要素臭とは

一般に天然の匂いはいろいろな化学物質が混ざり合った混合物である。いくつもの匂い物質が一定の比率で混ざった気体を嗅いだとき、人は~の匂いだと認識する。匂いの感受のシステムを今一度簡単に書くと、基質特異性が低い受容体がにおい分子と結合し、信号が送られる。受容体の種類は300種類といわれ、香気混合物が香り受容組織に到達すると、複合的な信号が発生し、脳で処理されあるイメージに結像する。そのイメージが匂いのイメージである。

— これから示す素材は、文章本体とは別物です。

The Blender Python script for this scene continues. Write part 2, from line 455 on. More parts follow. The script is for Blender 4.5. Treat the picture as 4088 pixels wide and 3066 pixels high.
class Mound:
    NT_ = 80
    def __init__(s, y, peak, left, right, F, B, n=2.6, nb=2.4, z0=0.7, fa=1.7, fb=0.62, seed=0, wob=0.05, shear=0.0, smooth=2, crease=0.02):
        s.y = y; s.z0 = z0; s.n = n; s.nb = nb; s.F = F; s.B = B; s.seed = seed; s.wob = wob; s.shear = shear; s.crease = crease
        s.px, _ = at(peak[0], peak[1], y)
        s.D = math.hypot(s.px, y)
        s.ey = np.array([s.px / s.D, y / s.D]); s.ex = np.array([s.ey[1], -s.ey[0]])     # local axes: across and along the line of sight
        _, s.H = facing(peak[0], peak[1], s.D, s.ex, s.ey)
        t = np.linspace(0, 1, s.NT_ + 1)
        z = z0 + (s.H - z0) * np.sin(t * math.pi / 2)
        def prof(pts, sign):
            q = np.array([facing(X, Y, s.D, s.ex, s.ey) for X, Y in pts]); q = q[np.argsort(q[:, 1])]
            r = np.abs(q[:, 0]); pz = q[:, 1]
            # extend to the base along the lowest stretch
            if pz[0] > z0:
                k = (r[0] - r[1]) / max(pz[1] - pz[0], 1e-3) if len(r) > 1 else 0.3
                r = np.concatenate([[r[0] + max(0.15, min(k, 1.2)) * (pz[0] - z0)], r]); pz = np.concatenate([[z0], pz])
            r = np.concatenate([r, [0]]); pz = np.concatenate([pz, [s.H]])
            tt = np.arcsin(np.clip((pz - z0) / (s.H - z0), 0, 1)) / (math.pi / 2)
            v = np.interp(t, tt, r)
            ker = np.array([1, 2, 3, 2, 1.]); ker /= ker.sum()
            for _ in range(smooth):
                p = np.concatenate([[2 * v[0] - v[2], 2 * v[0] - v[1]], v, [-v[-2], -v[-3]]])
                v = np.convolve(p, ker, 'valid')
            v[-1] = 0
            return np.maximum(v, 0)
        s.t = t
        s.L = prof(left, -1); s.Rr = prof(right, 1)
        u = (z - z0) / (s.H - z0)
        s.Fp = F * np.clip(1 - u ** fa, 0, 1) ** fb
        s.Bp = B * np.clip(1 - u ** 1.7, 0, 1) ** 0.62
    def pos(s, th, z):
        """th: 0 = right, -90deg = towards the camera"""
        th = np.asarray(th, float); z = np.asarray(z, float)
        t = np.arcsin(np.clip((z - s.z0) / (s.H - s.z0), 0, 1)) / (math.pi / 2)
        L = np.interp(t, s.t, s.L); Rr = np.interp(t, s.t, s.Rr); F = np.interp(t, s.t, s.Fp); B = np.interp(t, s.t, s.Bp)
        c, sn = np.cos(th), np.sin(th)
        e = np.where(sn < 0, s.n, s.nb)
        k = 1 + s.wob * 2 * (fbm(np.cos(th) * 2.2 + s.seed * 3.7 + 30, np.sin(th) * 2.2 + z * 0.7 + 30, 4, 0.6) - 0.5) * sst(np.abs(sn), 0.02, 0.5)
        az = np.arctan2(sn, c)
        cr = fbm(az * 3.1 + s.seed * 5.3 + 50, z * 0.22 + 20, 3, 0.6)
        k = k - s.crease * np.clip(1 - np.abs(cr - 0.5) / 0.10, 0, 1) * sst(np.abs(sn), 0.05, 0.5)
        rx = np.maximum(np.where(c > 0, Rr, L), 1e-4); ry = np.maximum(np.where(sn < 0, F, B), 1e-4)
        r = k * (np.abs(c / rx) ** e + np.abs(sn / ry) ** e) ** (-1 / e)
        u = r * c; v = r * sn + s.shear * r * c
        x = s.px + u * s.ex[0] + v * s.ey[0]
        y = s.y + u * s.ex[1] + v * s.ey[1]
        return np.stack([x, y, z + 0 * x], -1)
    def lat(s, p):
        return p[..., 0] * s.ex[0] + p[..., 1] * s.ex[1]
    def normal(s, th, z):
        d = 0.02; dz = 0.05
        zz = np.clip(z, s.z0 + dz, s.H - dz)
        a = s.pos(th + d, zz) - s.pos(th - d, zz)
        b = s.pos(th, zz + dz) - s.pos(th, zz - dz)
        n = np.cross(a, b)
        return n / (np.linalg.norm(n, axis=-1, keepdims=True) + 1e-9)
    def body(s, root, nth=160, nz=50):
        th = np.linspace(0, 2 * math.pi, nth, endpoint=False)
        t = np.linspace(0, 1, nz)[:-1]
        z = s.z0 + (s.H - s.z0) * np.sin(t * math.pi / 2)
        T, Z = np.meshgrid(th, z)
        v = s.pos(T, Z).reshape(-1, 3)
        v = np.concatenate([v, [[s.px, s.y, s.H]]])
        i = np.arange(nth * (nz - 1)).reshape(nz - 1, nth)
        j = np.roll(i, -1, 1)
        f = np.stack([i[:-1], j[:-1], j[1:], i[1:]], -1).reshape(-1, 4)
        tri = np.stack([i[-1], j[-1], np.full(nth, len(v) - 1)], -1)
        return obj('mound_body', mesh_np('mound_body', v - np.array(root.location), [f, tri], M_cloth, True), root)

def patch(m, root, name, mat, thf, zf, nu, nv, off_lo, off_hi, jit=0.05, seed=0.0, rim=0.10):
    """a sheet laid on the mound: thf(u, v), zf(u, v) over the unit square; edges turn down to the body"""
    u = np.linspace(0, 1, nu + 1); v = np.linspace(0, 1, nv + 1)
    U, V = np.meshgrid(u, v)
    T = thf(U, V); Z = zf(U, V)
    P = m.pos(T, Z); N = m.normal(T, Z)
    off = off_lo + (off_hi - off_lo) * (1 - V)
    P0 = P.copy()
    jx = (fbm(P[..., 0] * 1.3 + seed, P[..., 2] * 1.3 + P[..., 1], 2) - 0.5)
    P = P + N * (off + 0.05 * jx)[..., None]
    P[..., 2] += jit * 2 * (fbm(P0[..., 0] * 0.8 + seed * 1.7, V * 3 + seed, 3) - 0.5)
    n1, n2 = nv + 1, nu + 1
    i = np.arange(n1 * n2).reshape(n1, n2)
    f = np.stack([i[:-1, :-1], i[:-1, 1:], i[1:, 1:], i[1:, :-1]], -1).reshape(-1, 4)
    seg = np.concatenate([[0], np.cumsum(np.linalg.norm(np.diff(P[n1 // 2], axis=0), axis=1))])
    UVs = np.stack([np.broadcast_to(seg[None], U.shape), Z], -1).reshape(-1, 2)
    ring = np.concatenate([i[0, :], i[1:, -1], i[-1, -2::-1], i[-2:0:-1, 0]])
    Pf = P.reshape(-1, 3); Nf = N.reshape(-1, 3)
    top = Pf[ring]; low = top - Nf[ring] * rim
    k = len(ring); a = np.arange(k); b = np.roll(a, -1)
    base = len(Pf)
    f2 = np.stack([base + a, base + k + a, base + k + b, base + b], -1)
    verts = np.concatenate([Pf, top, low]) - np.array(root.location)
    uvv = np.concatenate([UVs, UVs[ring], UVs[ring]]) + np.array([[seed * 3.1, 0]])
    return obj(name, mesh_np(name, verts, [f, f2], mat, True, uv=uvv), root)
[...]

という訳で、においはいくつもの成分からなっている。このことは合成香料に限らない。いくつかの匂いを混ぜると別の匂いを作り出すことが出来ることは大昔から知られていて、合成香料が無かった時代にも調香士は安い花のエッセンシャルオイルや香辛料を用いて高級な花の匂いを作り出したり、高級な花精油に、そのイメージを崩さない範囲で安価な精油を加え増量した(偽和剤)りしたという。そのため、光に3原色があり、音に周波数があるように、匂いにも要素臭(≒元臭)があるのではないかと考えられた。

現在に戻って考え直してみると、匂い受容体が人間に関しても300種類、遺伝子の数では1000種類相当の受容体が存在していることはそれ相応の要素臭を想定しないと匂いイメージの再現はできないのではないかと考えられてくる。